We are extremely fortunate to be in Chicago at the moment, having flown in to celebrate the Thanksgiving holiday with both kids, Tommy’s girlfriend Jenna, and a good portion of the family.  Tommy and the other naval recruits were given about ten hours of leave from the base, and so we had a wonderful meal together in downtown Chicago at Aunt Susie’s house, complete with my first ever turducken.

The matryoshka of meat.

My girls.

Tommy is about to complete his eight-week stint in Basic Training at Great Lakes Naval Training Center next week, and so we will spend some time visiting family in the Milwaukee area and then will return to Chicago for his graduation next week before heading back to Moldova.  Overall it will be a short trip, but we are very, very grateful to be able to come back to the US for the holiday and to all be together for this next milestone event.  Sophie’s semester abroad is fast approaching, and we are so looking forward to meeting her in Rome in the New Year, immediately after which I will hopefully have the opportunity for some additional training in Frankfurt, Germany.

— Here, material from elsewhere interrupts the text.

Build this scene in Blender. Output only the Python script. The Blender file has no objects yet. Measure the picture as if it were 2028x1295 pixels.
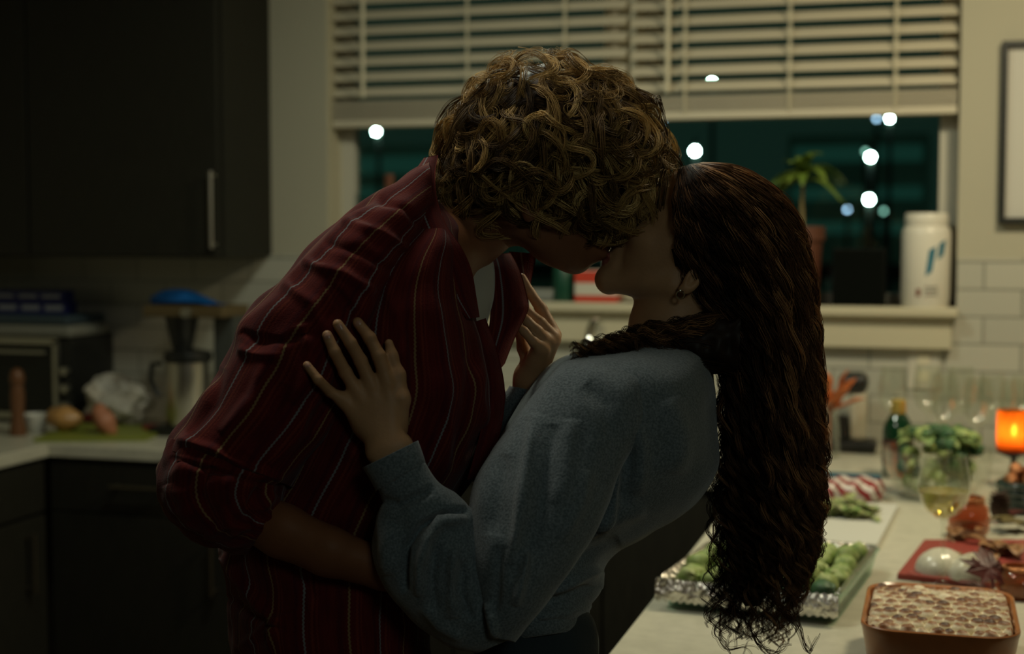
import bpy, math, random
import numpy as np
from mathutils import Vector, Matrix

# ---------------------------------------------------------------- camera, world, lights, exposure
scene = bpy.context.scene
W, H, FPX = 2028.0, 1295.0, 2900.0
YAW, PITCH, EYE = math.radians(16.5), math.radians(3.76), 1.51
CAM = np.array([0.0, 0.0, EYE])
FW = np.array([-math.sin(YAW)*math.cos(PITCH), math.cos(YAW)*math.cos(PITCH), -math.sin(PITCH)])
RT = np.array([math.cos(YAW), math.sin(YAW), 0.0])
UP = np.cross(RT, FW)
cd = bpy.data.cameras.new('camera'); cam = bpy.data.objects.new('camera', cd)
scene.collection.objects.link(cam); scene.camera = cam
cam.matrix_world = Matrix(((RT[0], UP[0], -FW[0], 0), (RT[1], UP[1], -FW[1], 0), (RT[2], UP[2], -FW[2], EYE), (0, 0, 0, 1)))
cd.sensor_width = 36.0; cd.lens = 36.0*FPX/W; cd.clip_start = 0.05; cd.clip_end = 300
cd.dof.use_dof = True; cd.dof.focus_distance = 1.66; cd.dof.aperture_fstop = 3.5; cd.dof.aperture_blades = 9

scene.view_settings.view_transform = 'Standard'; scene.view_settings.look = 'None'
scene.view_settings.gamma = 1.0; scene.view_settings.use_curve_mapping = False
scene.view_settings.exposure = 0.0
scene.cycles.use_denoising = True
scene.cycles.max_bounces = 8; scene.cycles.transparent_max_bounces = 16
scene.cycles.sample_clamp_indirect = 4.0
scene.cycles.caustics_reflective = False; scene.cycles.caustics_refractive = False

wd = bpy.data.worlds.new('night_sky'); scene.world = wd; wd.use_nodes = True
wd.node_tree.nodes['Background'].inputs[0].default_value = (0.30, 0.85, 0.62, 1)
wd.node_tree.nodes['Background'].inputs[1].default_value = 0.017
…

And then before you know it, we’ll all have transitioned ourselves into 2016, and everyone will perform that ritual duty of making exclamations about where the time has gone.


But in the meantime, we wish everyone a happy Thanksgiving, a happy holiday season, and all the very best as 2015 comes to a close.  And despite recent events which have shaken many, for us life is good, and we hope you can say the same.

Extremely blessed, and very, very thankful.



The opinions expressed above are my own and not those of the U.S. Government.
Please do not disseminate widely without permission.